## Start PROVIDED MATERIAL
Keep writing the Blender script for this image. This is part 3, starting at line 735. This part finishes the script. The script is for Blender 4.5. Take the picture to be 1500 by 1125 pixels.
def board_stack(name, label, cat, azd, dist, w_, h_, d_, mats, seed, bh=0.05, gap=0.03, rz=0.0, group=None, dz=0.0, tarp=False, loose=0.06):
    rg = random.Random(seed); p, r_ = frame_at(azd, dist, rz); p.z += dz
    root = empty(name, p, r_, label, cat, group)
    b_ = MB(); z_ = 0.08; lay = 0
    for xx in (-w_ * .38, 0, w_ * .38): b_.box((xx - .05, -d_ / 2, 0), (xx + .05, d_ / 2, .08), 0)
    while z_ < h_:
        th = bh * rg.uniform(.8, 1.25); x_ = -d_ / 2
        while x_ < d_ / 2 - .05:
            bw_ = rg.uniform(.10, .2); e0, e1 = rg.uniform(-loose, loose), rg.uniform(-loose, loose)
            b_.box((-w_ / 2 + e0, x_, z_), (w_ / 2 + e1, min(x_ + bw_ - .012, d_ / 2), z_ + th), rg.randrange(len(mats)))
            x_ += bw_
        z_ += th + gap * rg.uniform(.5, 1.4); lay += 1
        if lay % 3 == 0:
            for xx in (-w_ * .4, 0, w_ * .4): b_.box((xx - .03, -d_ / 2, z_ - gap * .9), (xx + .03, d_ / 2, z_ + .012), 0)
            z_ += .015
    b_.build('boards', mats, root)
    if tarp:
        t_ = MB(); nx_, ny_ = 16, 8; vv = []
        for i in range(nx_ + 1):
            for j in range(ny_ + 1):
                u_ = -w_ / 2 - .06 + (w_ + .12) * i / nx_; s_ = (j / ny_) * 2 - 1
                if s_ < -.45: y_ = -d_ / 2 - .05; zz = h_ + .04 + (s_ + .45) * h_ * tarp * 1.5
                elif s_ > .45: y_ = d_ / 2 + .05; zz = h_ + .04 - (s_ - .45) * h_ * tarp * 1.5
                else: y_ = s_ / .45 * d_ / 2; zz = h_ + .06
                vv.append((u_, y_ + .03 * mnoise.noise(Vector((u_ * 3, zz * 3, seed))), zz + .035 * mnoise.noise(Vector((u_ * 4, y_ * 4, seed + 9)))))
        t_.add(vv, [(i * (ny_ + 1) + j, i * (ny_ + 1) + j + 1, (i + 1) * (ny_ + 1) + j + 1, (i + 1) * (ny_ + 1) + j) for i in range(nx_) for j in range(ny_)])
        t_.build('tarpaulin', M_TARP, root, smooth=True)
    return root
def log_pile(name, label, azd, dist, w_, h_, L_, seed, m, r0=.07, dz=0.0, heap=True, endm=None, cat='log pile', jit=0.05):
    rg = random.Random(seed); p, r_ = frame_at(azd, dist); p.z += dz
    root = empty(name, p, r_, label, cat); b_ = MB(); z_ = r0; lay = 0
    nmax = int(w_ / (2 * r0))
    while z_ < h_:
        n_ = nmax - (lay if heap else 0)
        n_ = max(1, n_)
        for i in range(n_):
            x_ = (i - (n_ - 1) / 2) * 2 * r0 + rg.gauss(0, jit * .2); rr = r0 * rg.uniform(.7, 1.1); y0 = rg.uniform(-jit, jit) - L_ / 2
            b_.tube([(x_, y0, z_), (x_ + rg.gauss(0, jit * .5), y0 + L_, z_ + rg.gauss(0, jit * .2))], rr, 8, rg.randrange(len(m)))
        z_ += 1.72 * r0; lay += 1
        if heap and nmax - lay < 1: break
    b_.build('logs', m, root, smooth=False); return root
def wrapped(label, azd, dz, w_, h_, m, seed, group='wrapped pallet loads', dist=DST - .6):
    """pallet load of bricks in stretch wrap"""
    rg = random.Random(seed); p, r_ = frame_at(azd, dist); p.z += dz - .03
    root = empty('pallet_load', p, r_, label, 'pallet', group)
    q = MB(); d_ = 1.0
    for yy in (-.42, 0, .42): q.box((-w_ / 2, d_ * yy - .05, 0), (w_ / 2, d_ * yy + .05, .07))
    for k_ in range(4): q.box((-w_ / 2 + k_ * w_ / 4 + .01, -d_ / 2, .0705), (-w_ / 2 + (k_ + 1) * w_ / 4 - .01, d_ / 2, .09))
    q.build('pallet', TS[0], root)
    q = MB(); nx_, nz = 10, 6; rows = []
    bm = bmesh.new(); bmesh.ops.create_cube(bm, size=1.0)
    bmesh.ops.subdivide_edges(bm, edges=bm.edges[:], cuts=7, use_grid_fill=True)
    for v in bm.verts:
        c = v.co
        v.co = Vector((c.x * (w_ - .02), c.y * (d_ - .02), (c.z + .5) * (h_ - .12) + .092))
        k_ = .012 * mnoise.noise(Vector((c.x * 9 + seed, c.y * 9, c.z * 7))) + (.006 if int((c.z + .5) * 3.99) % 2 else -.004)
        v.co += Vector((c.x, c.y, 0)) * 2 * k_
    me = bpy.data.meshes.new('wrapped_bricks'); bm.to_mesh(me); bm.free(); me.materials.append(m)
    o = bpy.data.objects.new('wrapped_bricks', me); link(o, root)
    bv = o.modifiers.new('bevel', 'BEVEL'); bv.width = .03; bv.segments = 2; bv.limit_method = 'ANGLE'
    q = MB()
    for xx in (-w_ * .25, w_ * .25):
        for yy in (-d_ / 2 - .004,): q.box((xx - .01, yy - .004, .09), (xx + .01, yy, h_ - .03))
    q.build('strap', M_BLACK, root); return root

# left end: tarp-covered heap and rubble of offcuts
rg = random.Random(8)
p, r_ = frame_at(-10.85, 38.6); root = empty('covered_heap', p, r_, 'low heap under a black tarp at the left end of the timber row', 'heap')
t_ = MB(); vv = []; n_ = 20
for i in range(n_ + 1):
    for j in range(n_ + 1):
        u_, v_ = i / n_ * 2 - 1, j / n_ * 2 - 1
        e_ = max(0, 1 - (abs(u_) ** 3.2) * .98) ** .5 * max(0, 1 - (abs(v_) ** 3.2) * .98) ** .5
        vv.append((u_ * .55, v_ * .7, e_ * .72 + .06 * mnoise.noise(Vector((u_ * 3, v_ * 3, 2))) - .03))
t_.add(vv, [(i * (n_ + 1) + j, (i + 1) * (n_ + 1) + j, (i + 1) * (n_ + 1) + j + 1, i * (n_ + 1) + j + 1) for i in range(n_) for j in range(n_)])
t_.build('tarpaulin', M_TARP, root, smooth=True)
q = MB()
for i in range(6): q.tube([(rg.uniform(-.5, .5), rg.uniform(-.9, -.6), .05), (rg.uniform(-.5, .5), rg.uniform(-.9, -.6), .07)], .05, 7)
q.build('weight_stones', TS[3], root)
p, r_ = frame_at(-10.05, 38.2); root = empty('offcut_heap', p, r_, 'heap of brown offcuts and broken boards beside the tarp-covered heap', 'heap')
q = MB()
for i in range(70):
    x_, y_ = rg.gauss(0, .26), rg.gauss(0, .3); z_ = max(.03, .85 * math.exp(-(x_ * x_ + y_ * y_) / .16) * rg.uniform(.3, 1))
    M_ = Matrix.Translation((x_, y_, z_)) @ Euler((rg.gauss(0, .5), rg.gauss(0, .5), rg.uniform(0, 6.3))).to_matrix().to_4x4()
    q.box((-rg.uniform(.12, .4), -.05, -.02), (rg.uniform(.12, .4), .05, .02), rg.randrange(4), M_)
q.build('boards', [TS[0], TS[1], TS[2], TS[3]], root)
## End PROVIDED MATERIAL
TASK TO CARRY OUT:
Nothing in the data may differ; print all of it exactly as written.

THE ANSWER:
Keep writing the Blender script for this image. This is part 3, starting at line 735. This part finishes the script. The script is for Blender 4.5. Take the picture to be 1500 by 1125 pixels.
def board_stack(name, label, cat, azd, dist, w_, h_, d_, mats, seed, bh=0.05, gap=0.03, rz=0.0, group=None, dz=0.0, tarp=False, loose=0.06):
    rg = random.Random(seed); p, r_ = frame_at(azd, dist, rz); p.z += dz
    root = empty(name, p, r_, label, cat, group)
    b_ = MB(); z_ = 0.08; lay = 0
    for xx in (-w_ * .38, 0, w_ * .38): b_.box((xx - .05, -d_ / 2, 0), (xx + .05, d_ / 2, .08), 0)
    while z_ < h_:
        th = bh * rg.uniform(.8, 1.25); x_ = -d_ / 2
        while x_ < d_ / 2 - .05:
            bw_ = rg.uniform(.10, .2); e0, e1 = rg.uniform(-loose, loose), rg.uniform(-loose, loose)
            b_.box((-w_ / 2 + e0, x_, z_), (w_ / 2 + e1, min(x_ + bw_ - .012, d_ / 2), z_ + th), rg.randrange(len(mats)))
            x_ += bw_
        z_ += th + gap * rg.uniform(.5, 1.4); lay += 1
        if lay % 3 == 0:
            for xx in (-w_ * .4, 0, w_ * .4): b_.box((xx - .03, -d_ / 2, z_ - gap * .9), (xx + .03, d_ / 2, z_ + .012), 0)
            z_ += .015
    b_.build('boards', mats, root)
    if tarp:
        t_ = MB(); nx_, ny_ = 16, 8; vv = []
        for i in range(nx_ + 1):
            for j in range(ny_ + 1):
                u_ = -w_ / 2 - .06 + (w_ + .12) * i / nx_; s_ = (j / ny_) * 2 - 1
                if s_ < -.45: y_ = -d_ / 2 - .05; zz = h_ + .04 + (s_ + .45) * h_ * tarp * 1.5
                elif s_ > .45: y_ = d_ / 2 + .05; zz = h_ + .04 - (s_ - .45) * h_ * tarp * 1.5
                else: y_ = s_ / .45 * d_ / 2; zz = h_ + .06
                vv.append((u_, y_ + .03 * mnoise.noise(Vector((u_ * 3, zz * 3, seed))), zz + .035 * mnoise.noise(Vector((u_ * 4, y_ * 4, seed + 9)))))
        t_.add(vv, [(i * (ny_ + 1) + j, i * (ny_ + 1) + j + 1, (i + 1) * (ny_ + 1) + j + 1, (i + 1) * (ny_ + 1) + j) for i in range(nx_) for j in range(ny_)])
        t_.build('tarpaulin', M_TARP, root, smooth=True)
    return root
def log_pile(name, label, azd, dist, w_, h_, L_, seed, m, r0=.07, dz=0.0, heap=True, endm=None, cat='log pile', jit=0.05):
    rg = random.Random(seed); p, r_ = frame_at(azd, dist); p.z += dz
    root = empty(name, p, r_, label, cat); b_ = MB(); z_ = r0; lay = 0
    nmax = int(w_ / (2 * r0))
    while z_ < h_:
        n_ = nmax - (lay if heap else 0)
        n_ = max(1, n_)
        for i in range(n_):
            x_ = (i - (n_ - 1) / 2) * 2 * r0 + rg.gauss(0, jit * .2); rr = r0 * rg.uniform(.7, 1.1); y0 = rg.uniform(-jit, jit) - L_ / 2
            b_.tube([(x_, y0, z_), (x_ + rg.gauss(0, jit * .5), y0 + L_, z_ + rg.gauss(0, jit * .2))], rr, 8, rg.randrange(len(m)))
        z_ += 1.72 * r0; lay += 1
        if heap and nmax - lay < 1: break
    b_.build('logs', m, root, smooth=False); return root
def wrapped(label, azd, dz, w_, h_, m, seed, group='wrapped pallet loads', dist=DST - .6):
    """pallet load of bricks in stretch wrap"""
    rg = random.Random(seed); p, r_ = frame_at(azd, dist); p.z += dz - .03
    root = empty('pallet_load', p, r_, label, 'pallet', group)
    q = MB(); d_ = 1.0
    for yy in (-.42, 0, .42): q.box((-w_ / 2, d_ * yy - .05, 0), (w_ / 2, d_ * yy + .05, .07))
    for k_ in range(4): q.box((-w_ / 2 + k_ * w_ / 4 + .01, -d_ / 2, .0705), (-w_ / 2 + (k_ + 1) * w_ / 4 - .01, d_ / 2, .09))
    q.build('pallet', TS[0], root)
    q = MB(); nx_, nz = 10, 6; rows = []
    bm = bmesh.new(); bmesh.ops.create_cube(bm, size=1.0)
    bmesh.ops.subdivide_edges(bm, edges=bm.edges[:], cuts=7, use_grid_fill=True)
    for v in bm.verts:
        c = v.co
        v.co = Vector((c.x * (w_ - .02), c.y * (d_ - .02), (c.z + .5) * (h_ - .12) + .092))
        k_ = .012 * mnoise.noise(Vector((c.x * 9 + seed, c.y * 9, c.z * 7))) + (.006 if int((c.z + .5) * 3.99) % 2 else -.004)
        v.co += Vector((c.x, c.y, 0)) * 2 * k_
    me = bpy.data.meshes.new('wrapped_bricks'); bm.to_mesh(me); bm.free(); me.materials.append(m)
    o = bpy.data.objects.new('wrapped_bricks', me); link(o, root)
    bv = o.modifiers.new('bevel', 'BEVEL'); bv.width = .03; bv.segments = 2; bv.limit_method = 'ANGLE'
    q = MB()
    for xx in (-w_ * .25, w_ * .25):
        for yy in (-d_ / 2 - .004,): q.box((xx - .01, yy - .004, .09), (xx + .01, yy, h_ - .03))
    q.build('strap', M_BLACK, root); return root

# left end: tarp-covered heap and rubble of offcuts
rg = random.Random(8)
p, r_ = frame_at(-10.85, 38.6); root = empty('covered_heap', p, r_, 'low heap under a black tarp at the left end of the timber row', 'heap')
t_ = MB(); vv = []; n_ = 20
for i in range(n_ + 1):
    for j in range(n_ + 1):
        u_, v_ = i / n_ * 2 - 1, j / n_ * 2 - 1
        e_ = max(0, 1 - (abs(u_) ** 3.2) * .98) ** .5 * max(0, 1 - (abs(v_) ** 3.2) * .98) ** .5
        vv.append((u_ * .55, v_ * .7, e_ * .72 + .06 * mnoise.noise(Vector((u_ * 3, v_ * 3, 2))) - .03))
t_.add(vv, [(i * (n_ + 1) + j, (i + 1) * (n_ + 1) + j, (i + 1) * (n_ + 1) + j + 1, i * (n_ + 1) + j + 1) for i in range(n_) for j in range(n_)])
t_.build('tarpaulin', M_TARP, root, smooth=True)
q = MB()
for i in range(6): q.tube([(rg.uniform(-.5, .5), rg.uniform(-.9, -.6), .05), (rg.uniform(-.5, .5), rg.uniform(-.9, -.6), .07)], .05, 7)
q.build('weight_stones', TS[3], root)
p, r_ = frame_at(-10.05, 38.2); root = empty('offcut_heap', p, r_, 'heap of brown offcuts and broken boards beside the tarp-covered heap', 'heap')
q = MB()
for i in range(70):
    x_, y_ = rg.gauss(0, .26), rg.gauss(0, .3); z_ = max(.03, .85 * math.exp(-(x_ * x_ + y_ * y_) / .16) * rg.uniform(.3, 1))
    M_ = Matrix.Translation((x_, y_, z_)) @ Euler((rg.gauss(0, .5), rg.gauss(0, .5), rg.uniform(0, 6.3))).to_matrix().to_4x4()
    q.box((-rg.uniform(.12, .4), -.05, -.02), (rg.uniform(.12, .4), .05, .02), rg.randrange(4), M_)
q.build('boards', [TS[0], TS[1], TS[2], TS[3]], root)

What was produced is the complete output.